**Exercise prompt**: The data must be written out once more, precisely as given.

**Supplied information**:
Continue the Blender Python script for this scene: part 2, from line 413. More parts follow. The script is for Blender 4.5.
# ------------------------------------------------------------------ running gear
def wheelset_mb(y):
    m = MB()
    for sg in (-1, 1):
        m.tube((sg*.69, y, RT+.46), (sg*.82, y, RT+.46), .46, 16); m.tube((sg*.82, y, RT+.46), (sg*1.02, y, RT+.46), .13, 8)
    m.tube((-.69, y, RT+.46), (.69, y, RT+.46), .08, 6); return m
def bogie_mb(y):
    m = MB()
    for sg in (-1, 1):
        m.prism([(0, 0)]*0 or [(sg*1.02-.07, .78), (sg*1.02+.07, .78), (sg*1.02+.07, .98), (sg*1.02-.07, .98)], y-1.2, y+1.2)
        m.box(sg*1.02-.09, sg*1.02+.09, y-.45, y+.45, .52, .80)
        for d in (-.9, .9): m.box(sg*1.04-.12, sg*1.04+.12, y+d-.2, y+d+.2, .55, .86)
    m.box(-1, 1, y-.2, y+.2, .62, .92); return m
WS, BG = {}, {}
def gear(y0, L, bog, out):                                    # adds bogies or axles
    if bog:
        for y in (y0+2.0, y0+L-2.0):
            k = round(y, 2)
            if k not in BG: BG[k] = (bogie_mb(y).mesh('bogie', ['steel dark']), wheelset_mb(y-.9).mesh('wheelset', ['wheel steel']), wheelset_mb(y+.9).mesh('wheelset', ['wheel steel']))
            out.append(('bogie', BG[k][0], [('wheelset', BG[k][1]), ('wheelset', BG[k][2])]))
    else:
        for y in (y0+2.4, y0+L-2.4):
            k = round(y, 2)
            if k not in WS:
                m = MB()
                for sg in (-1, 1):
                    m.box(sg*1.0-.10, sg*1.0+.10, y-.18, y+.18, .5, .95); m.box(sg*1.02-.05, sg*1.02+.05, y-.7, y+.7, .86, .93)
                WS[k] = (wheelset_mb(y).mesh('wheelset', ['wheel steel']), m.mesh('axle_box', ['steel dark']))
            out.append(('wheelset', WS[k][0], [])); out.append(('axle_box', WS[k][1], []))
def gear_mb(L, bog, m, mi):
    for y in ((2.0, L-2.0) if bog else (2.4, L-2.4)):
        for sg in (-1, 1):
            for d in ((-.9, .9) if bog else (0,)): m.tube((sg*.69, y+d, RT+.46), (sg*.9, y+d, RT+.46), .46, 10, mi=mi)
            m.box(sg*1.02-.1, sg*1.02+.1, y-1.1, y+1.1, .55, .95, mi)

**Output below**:
Continue the Blender Python script for this scene: part 2, from line 413. More parts follow. The script is for Blender 4.5.
# ------------------------------------------------------------------ running gear
def wheelset_mb(y):
    m = MB()
    for sg in (-1, 1):
        m.tube((sg*.69, y, RT+.46), (sg*.82, y, RT+.46), .46, 16); m.tube((sg*.82, y, RT+.46), (sg*1.02, y, RT+.46), .13, 8)
    m.tube((-.69, y, RT+.46), (.69, y, RT+.46), .08, 6); return m
def bogie_mb(y):
    m = MB()
    for sg in (-1, 1):
        m.prism([(0, 0)]*0 or [(sg*1.02-.07, .78), (sg*1.02+.07, .78), (sg*1.02+.07, .98), (sg*1.02-.07, .98)], y-1.2, y+1.2)
        m.box(sg*1.02-.09, sg*1.02+.09, y-.45, y+.45, .52, .80)
        for d in (-.9, .9): m.box(sg*1.04-.12, sg*1.04+.12, y+d-.2, y+d+.2, .55, .86)
    m.box(-1, 1, y-.2, y+.2, .62, .92); return m
WS, BG = {}, {}
def gear(y0, L, bog, out):                                    # adds bogies or axles
    if bog:
        for y in (y0+2.0, y0+L-2.0):
            k = round(y, 2)
            if k not in BG: BG[k] = (bogie_mb(y).mesh('bogie', ['steel dark']), wheelset_mb(y-.9).mesh('wheelset', ['wheel steel']), wheelset_mb(y+.9).mesh('wheelset', ['wheel steel']))
            out.append(('bogie', BG[k][0], [('wheelset', BG[k][1]), ('wheelset', BG[k][2])]))
    else:
        for y in (y0+2.4, y0+L-2.4):
            k = round(y, 2)
            if k not in WS:
                m = MB()
                for sg in (-1, 1):
                    m.box(sg*1.0-.10, sg*1.0+.10, y-.18, y+.18, .5, .95); m.box(sg*1.02-.05, sg*1.02+.05, y-.7, y+.7, .86, .93)
                WS[k] = (wheelset_mb(y).mesh('wheelset', ['wheel steel']), m.mesh('axle_box', ['steel dark']))
            out.append(('wheelset', WS[k][0], [])); out.append(('axle_box', WS[k][1], []))
def gear_mb(L, bog, m, mi):
    for y in ((2.0, L-2.0) if bog else (2.4, L-2.4)):
        for sg in (-1, 1):
            for d in ((-.9, .9) if bog else (0,)): m.tube((sg*.69, y+d, RT+.46), (sg*.9, y+d, RT+.46), .46, 10, mi=mi)
            m.box(sg*1.02-.1, sg*1.02+.1, y-1.1, y+1.1, .55, .95, mi)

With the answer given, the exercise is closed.